Well, typically the one that’s longest term is our can pricing. And that’s typically been an annual contract. We’ve had discussions and have -- we’re in that timeframe of renewal. We don’t see a negative impact from this year. And we will update you once they’re concluded.

Ben Richardson

Analyst · Jeffrey Zekauskas with JPMorgan

Okay. And just for -- from previous drops in crude that we’ve seen fourth quarter 2008, fourth quarter of 2010, I look and it’s a multi quarter response in your gross margin. Would you expect it to be any faster or any slower, given the magnitude of the decline in crude, just on the gross margin end?

Garry Ridge

Analyst · Jeffrey Zekauskas with JPMorgan

I mean we think it will take some time to fully embed as we said earlier that there are -- oil is at the foundation of a number of these costs, but the speed with which any price in the underlying gets translated into our -- the finished goods that we buy that become our input costs can take time and we’ve typically seen that delay on the downside much longer than on the upside.

Ben Richardson

Analyst · Jeffrey Zekauskas with JPMorgan

Sure.

Garry Ridge

Analyst · Jeffrey Zekauskas with JPMorgan

But I would expect that it would lay out over a couple of quarters as we say.

Ben Richardson

Analyst · Jeffrey Zekauskas with JPMorgan

Okay. And then on the European weakness, I know some of its clearly currency, but what’s going on fundamentally in any of those channels that -- can you identify any specific regions or what might be the source of …?

Garry Ridge

Analyst · Jeffrey Zekauskas with JPMorgan

Well, over the whole of Europe, we had a quarter that was impacted a little bit by some political unrest in the Ukraine, but it was insignificant in the big scheme of things. I think it was what I would call a sit down quarter. You can’t dance at the party all night. You have to sit down a little while and let the market absorb what’s in there. So I think it’s long-term. For the year, we see Europe as a growth market. We’ve got some major wins in the bag coming in the second and third quarter. The key markets like Germany, France, Italy, Spain and the U.K. look well.
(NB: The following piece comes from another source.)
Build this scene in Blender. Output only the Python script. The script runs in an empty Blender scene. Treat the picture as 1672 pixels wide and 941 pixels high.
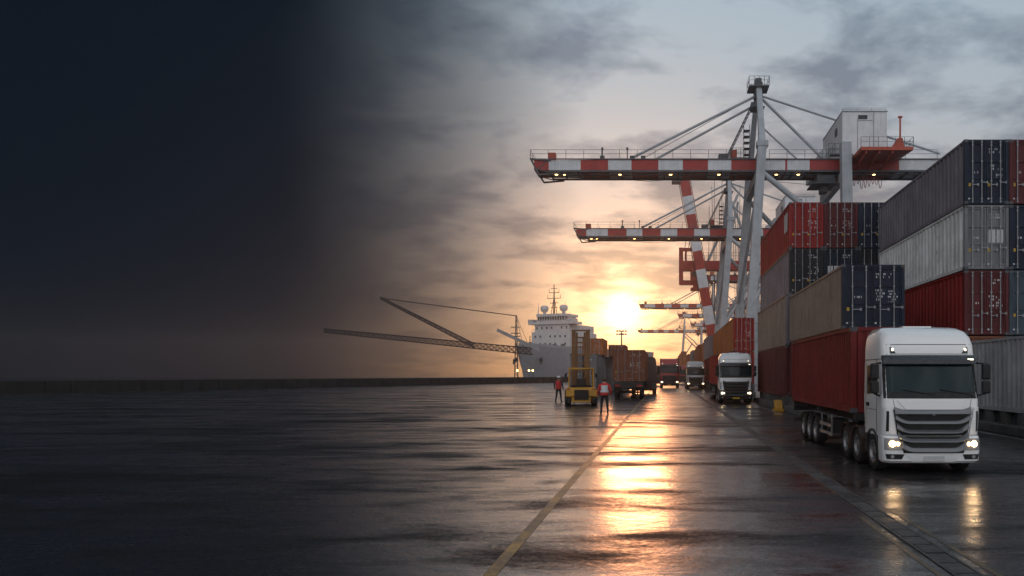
import bpy, bmesh, math, random
from mathutils import Vector, Matrix
R = math.radians
rnd = random.Random(7)
sc = bpy.context.scene
COL = sc.collection
CAM_H = 2.05

# ------------------------------------------------------------------ materials
def new_mat(name):
    m = bpy.data.materials.new(name); m.use_nodes = True
    nt = m.node_tree
    b = nt.nodes['Principled BSDF']
    return m, nt, b
def N(nt, t, **kw):
    n = nt.nodes.new(t)
    for k, v in kw.items():
        setattr(n, k, v)
    return n
def ramp(nt, stops, fac=None):
    r = nt.nodes.new('ShaderNodeValToRGB')
    e = r.color_ramp.elements
    while len(e) < len(stops): e.new(0.5)
    for i, (p, c) in enumerate(stops):
        e[i].position = p
        e[i].color = (c, c, c, 1) if isinstance(c, (int, float)) else (*c, 1)
    if fac is not None: nt.links.new(fac, r.inputs[0])
    return r
def noise(nt, vec, scale, detail=4, rough=0.55, dist=0.0):
    n = nt.nodes.new('ShaderNodeTexNoise')
    n.inputs['Scale'].default_value = scale
    n.inputs['Detail'].default_value = detail
    n.inputs['Roughness'].default_value = rough
    n.inputs['Distortion'].default_value = dist
    if vec is not None: nt.links.new(vec, n.inputs['Vector'])
    return n
def mapping(nt, vec, scale, loc=(0, 0, 0)):
    m = nt.nodes.new('ShaderNodeMapping')
    m.inputs['Scale'].default_value = scale
    m.inputs['Location'].default_value = loc
    nt.links.new(vec, m.inputs['Vector'])
    return m.outputs[0]
def mixc(nt, blend, fac, a, b):
    m = nt.nodes.new('ShaderNodeMix'); m.data_type = 'RGBA'; m.blend_type = blend
    for s, v in ((0, fac), (6, a), (7, b)):
        if isinstance(v, (int, float)): m.inputs[s].default_value = v
        elif isinstance(v, tuple): m.inputs[s].default_value = (*v, 1)
        else: nt.links.new(v, m.inputs[s])
    return m.outputs[2]
def mth(nt, op, a, b=None, c=None, clamp=False):
    m = nt.nodes.new('ShaderNodeMath'); m.operation = op; m.use_clamp = clamp
    for i, v in enumerate((a, b, c)):
        if v is None: continue
        if isinstance(v, (int, float)): m.inputs[i].default_value = v
        else: nt.links.new(v, m.inputs[i])
    return m.outputs[0]

MATS = {}
def paint(name, col, rough=0.42, wear=0.35, metallic=0.0, coat=0.0, streak=True, rust=0.0, rvar=1.0):
    """painted steel: faded patches, vertical run marks and a little rust"""
    if name in MATS: return MATS[name]
    m, nt, b = new_mat(name)
    tc = N(nt, 'ShaderNodeTexCoord').outputs['Object']
    oi = N(nt, 'ShaderNodeObjectInfo').outputs['Random']
    add = N(nt, 'ShaderNodeVectorMath', operation='ADD')
    nt.links.new(tc, add.inputs[0])
    cmb = N(nt, 'ShaderNodeCombineXYZ')
    nt.links.new(mth(nt, 'MULTIPLY', oi, 37.0), cmb.inputs[0]); nt.links.new(mth(nt, 'MULTIPLY', oi, 61.0), cmb.inputs[1])
    nt.links.new(cmb.outputs[0], add.inputs[1])
    v = add.outputs[0]
    n1 = noise(nt, v, 0.9, 5, 0.6)
    r1 = ramp(nt, [(0.25, 1 - wear), (0.72, 1 + 0.25 * wear)], n1.outputs['Fac'])
    c = mixc(nt, 'MULTIPLY', 1.0, col, r1.outputs[0])
    if streak:
        n2 = noise(nt, mapping(nt, v, (5, 5, 0.35)), 1.0, 4, 0.65)
        r2 = ramp(nt, [(0.35, 1 - 0.6 * wear), (0.6, 1.0)], n2.outputs['Fac'])
        c = mixc(nt, 'MULTIPLY', 1.0, c, r2.outputs[0])
    if rust > 0:
        n3 = noise(nt, mapping(nt, v, (3, 3, 1.1)), 1.3, 6, 0.7)
        r3 = ramp(nt, [(0.66 - 0.12 * rust, 0.0), (0.72, 0.85)], n3.outputs['Fac'])
        c = mixc(nt, 'MIX', r3.outputs[0], c, (0.10, 0.045, 0.02))
    nt.links.new(c, b.inputs['Base Color'])
    n4 = noise(nt, v, 7.0, 3)
    r4 = ramp(nt, [(0.3, max(0.05, rough - 0.1 * rvar)), (0.7, min(1, rough + 0.14 * rvar))], n4.outputs['Fac'])
    nt.links.new(r4.outputs[0], b.inputs['Roughness'])
    b.inputs['Metallic'].default_value = metallic
    b.inputs['Coat Weight'].default_value = coat
    b.inputs['Coat Roughness'].default_value = 0.08
    MATS[name] = m
    return m
def emit(name, col, strength):
    if name in MATS: return MATS[name]
    m, nt, b = new_mat(name)
    b.inputs['Base Color'].default_value = (*col, 1)
    b.inputs['Emission Color'].default_value = (*col, 1)
    b.inputs['Emission Strength'].default_value = strength
    MATS[name] = m
    return m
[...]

We’ve seen stabilization in Russia now. We didn’t -- we felt we may have got a little worst decline or even a little worse activity in Russia that didn’t come. In fact, our can sales, I believe are up in Russia. So I think its just a quarter where we didn’t have as much activity and -- but we think that two and three will be fine.

Ben Richardson

Analyst · Jeffrey Zekauskas with JPMorgan

Okay, all right. Well, thank you very much.

Garry Ridge

Analyst · Jeffrey Zekauskas with JPMorgan

Thanks very much, Ben.

Operator

Operator

[Operator Instructions] And ladies and gentlemen, our next question comes from the line of -- a follow-up question from Linda Bolton-Weiser with B. Riley.

Linda Bolton-Weiser

Analyst · -- a follow-up question from Linda Bolton-Weiser with B. Riley

Hi. Is there any way that you can quantify roughly how much the heavy promotional in EMEA in the last quarter, in the fourth quarter? How much that shifted from the first quarter into that -- into the fourth quarter of 2014?

Garry Ridge

Analyst · -- a follow-up question from Linda Bolton-Weiser with B. Riley

Linda, it doesn’t shift, it just happened.

Linda Bolton-Weiser

Analyst · -- a follow-up question from Linda Bolton-Weiser with B. Riley

Okay. So you wouldn’t regard it as taking away -- I thought the way you worded it was took away from some of the sales in this quarter, no?

Garry Ridge

Analyst · -- a follow-up question from Linda Bolton-Weiser with B. Riley

No, no it’s just that we had a heavier fourth quarter promotional quarter. The year -- its going to be a growth year. So as I just said to Ben, excuse the way I describe it, but you can’t dance at a party all night. Sometimes you situation down rest and I think in Europe they had a little sit down in the first quarter and the party will start in the second quarter again.

Linda Bolton-Weiser

Analyst · -- a follow-up question from Linda Bolton-Weiser with B. Riley

Okay. I look forward to the party.

Garry Ridge

Analyst · -- a follow-up question from Linda Bolton-Weiser with B. Riley

Yes, and you know that a majority of our product is sold on impulse and it’s driven by display. So you have to sell in, let us go through the system and then sell out and sell in again. So majority of our volume doesn’t come off that shelf. It comes off what we call the playground which is driven by multiple location displays driven by promotional events and activities and you just -- and we don’t -- Linda, we don’t mix very well with Barbie dolls and barbecue sets. Christmas time is not a high -- the traffic aisles and the promotional aisles in stores are filled with gift items. So its not unnatural for us in that Christmas quarter, not to have as many promotions as we normally have.

Linda Bolton-Weiser

Analyst · -- a follow-up question from Linda Bolton-Weiser with B. Riley

Okay. Thank you very much.

Garry Ridge

Analyst · -- a follow-up question from Linda Bolton-Weiser with B. Riley

Thanks, Linda.

Operator

Operator

And ladies and gentlemen, that does conclude our allotted time for questions. We thank you for your participation on today’s conference call and ask that you please disconnect your line.